• [Data provided]

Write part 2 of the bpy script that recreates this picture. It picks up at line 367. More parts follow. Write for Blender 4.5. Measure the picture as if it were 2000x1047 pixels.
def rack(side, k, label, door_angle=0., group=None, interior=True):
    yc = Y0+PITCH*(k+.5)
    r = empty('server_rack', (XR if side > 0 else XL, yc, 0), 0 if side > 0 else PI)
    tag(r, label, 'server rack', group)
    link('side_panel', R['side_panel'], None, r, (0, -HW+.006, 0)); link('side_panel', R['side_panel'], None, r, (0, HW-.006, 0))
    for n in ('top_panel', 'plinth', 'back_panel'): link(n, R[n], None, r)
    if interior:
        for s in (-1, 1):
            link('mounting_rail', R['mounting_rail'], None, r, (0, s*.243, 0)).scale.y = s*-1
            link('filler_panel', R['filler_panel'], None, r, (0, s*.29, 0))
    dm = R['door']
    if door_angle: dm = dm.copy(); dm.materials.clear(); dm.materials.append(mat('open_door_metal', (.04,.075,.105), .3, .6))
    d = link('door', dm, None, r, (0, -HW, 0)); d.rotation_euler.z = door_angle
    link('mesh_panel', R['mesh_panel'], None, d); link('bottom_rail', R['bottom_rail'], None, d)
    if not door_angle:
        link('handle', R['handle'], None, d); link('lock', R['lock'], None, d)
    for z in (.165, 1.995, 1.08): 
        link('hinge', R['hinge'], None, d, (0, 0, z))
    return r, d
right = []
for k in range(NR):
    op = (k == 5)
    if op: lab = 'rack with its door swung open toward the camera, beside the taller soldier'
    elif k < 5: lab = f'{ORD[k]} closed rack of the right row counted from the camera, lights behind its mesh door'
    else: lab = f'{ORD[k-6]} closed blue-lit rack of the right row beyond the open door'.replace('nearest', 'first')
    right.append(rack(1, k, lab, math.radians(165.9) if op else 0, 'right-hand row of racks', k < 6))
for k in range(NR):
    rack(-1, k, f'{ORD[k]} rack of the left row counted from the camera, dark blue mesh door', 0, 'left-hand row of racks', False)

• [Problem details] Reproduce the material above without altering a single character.

• [Finished exercise]
Write part 2 of the bpy script that recreates this picture. It picks up at line 367. More parts follow. Write for Blender 4.5. Measure the picture as if it were 2000x1047 pixels.
def rack(side, k, label, door_angle=0., group=None, interior=True):
    yc = Y0+PITCH*(k+.5)
    r = empty('server_rack', (XR if side > 0 else XL, yc, 0), 0 if side > 0 else PI)
    tag(r, label, 'server rack', group)
    link('side_panel', R['side_panel'], None, r, (0, -HW+.006, 0)); link('side_panel', R['side_panel'], None, r, (0, HW-.006, 0))
    for n in ('top_panel', 'plinth', 'back_panel'): link(n, R[n], None, r)
    if interior:
        for s in (-1, 1):
            link('mounting_rail', R['mounting_rail'], None, r, (0, s*.243, 0)).scale.y = s*-1
            link('filler_panel', R['filler_panel'], None, r, (0, s*.29, 0))
    dm = R['door']
    if door_angle: dm = dm.copy(); dm.materials.clear(); dm.materials.append(mat('open_door_metal', (.04,.075,.105), .3, .6))
    d = link('door', dm, None, r, (0, -HW, 0)); d.rotation_euler.z = door_angle
    link('mesh_panel', R['mesh_panel'], None, d); link('bottom_rail', R['bottom_rail'], None, d)
    if not door_angle:
        link('handle', R['handle'], None, d); link('lock', R['lock'], None, d)
    for z in (.165, 1.995, 1.08): 
        link('hinge', R['hinge'], None, d, (0, 0, z))
    return r, d
right = []
for k in range(NR):
    op = (k == 5)
    if op: lab = 'rack with its door swung open toward the camera, beside the taller soldier'
    elif k < 5: lab = f'{ORD[k]} closed rack of the right row counted from the camera, lights behind its mesh door'
    else: lab = f'{ORD[k-6]} closed blue-lit rack of the right row beyond the open door'.replace('nearest', 'first')
    right.append(rack(1, k, lab, math.radians(165.9) if op else 0, 'right-hand row of racks', k < 6))
for k in range(NR):
    rack(-1, k, f'{ORD[k]} rack of the left row counted from the camera, dark blue mesh door', 0, 'left-hand row of racks', False)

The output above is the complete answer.